Note that this is exactly the type signature for sequenceA for a hypothetical ((->) a)-instance of Traversable.

My solution for assemble when given [a]:


assemble values f = select <$> traverse (\x -> fmap (\y -> (x,y)) (f x)) values
where select l x = fromJust (lookup x l)


I haven't figured out how to get [a] when given assemble.

[https://www.google.com/accounts/o8/id?id=AItOawm1TLhBIxtjGvZl0SEwUGP3KGjyQByPLas]

Looks like something ate my whitespace. And I should probably have renamed assemble to assemble' in order to differentiate between the function that is a class member, and the function I defined in order to help instantiating that class.

Having experimented with my assemble' definition, I don't think it is possible to get Finite a => [a] given just the definition of assemble. In particular, I have not found a way to make the following hold:

exists f. forall values. valuesOf (assemble' values) == values

That is, a definition function valuesOf that takes the definition of assemble and produces a list of all values can't retrieve the values given to assemble'. As far as I can tell, with my assemble' definition, differentiating between assemble' [1,2,3] and assemble' [1,2,4] doesn't seem possible.

The amount of values of that type can be recovered, though. Pass \x -> [x,x] as argument to assemble. The length of the resulting list will be 2^amount.
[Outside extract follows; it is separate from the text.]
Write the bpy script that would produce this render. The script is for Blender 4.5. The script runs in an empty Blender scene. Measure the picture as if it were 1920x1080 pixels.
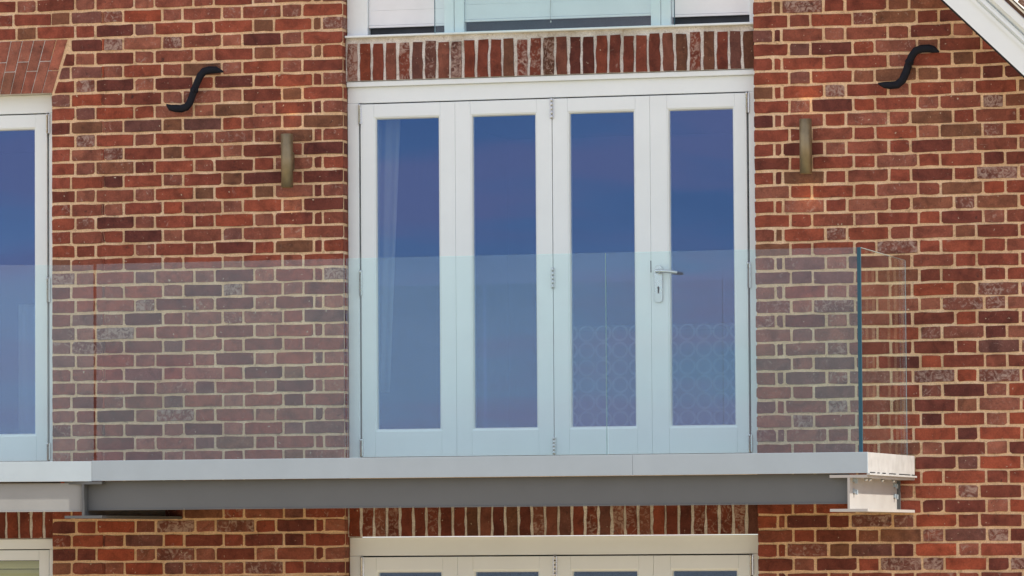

If you pass \x -> [x,x,x], the resulting list will have 3^amount elements.

[winterkoninkje]

For your enjoyment:

domain :: Finite a => [a]
domain = toList . execWriter . assemble $ tell . return

Where toList is from DList and brings the runtime down to O(n) instead of O(n^2) due to the writer monad always appending to the right.

[https://www.google.com/accounts/o8/id?id=AItOawm1TLhBIxtjGvZl0SEwUGP3KGjyQByPLas]

Oooh, using Writer. That's clever, and works. Thanks!

[http://openid-provider.appspot.com/derek.a.elkins]

I'll provide one perspective as an answer to the first question and explain why the second note might be a hint, but first, I'll explain how you might arrive at the Writer solution.

All monads are applicative functors, and if you think of monads as "notions of computation" you might consider, from how you've implemented assemble, that if you were in an imperative language, you could just "save away" the values as they are applied to your supplied function and then read them out of a variable at the end. It doesn't take much from there to see that you only need to output them and that the Writer monad is sufficient.

In the second note, wren uses a dependent function type which is also known as a dependent product and this latter view is a bit more enlightening in this case. [There's a horrible terminology conflict where some people say "dependent function and dependent product" and others say "dependent product and dependent sum".] The motivation of the dependent product terminology is that the type (x :: A) -> B x can be viewed as a potentially infinite product type indexed by elements of the type A. Thus, in particular, for finite A, it is a finite product, i.e. a finite tuple. So, for example, Bool -> B is equivalent to (B, B). Applying this view to assemble, you get assemble for Bool as (Bool -> f b) -> f (Bool -> b) is the same as (f b, f b) -> f (b, b) which is an instance of liftA2 (,). Here's a different presentation of the Applicative class, as an exercise, show that it is equivalent to the normal one.

class Functor f => Applicative f where
    unit :: () -> f ()
    lift2 :: (f a, f b) -> f (a, b)

This just says that applicative functors are lax monoidal functors, i.e. they reflect (monoidal) products. In particular, this shows that they reflect all finite products. This is what allows and enforces the finiteness of the type in the Finite class. All applicative functors reflect finite products, but not all applicative functors reflect arbitrary products (i.e. functions). All implementations of assemble require implicitly or explicitly converting a function to a finite product type, exploiting that applicative functors reflect finite products and then converting the product type back into a function.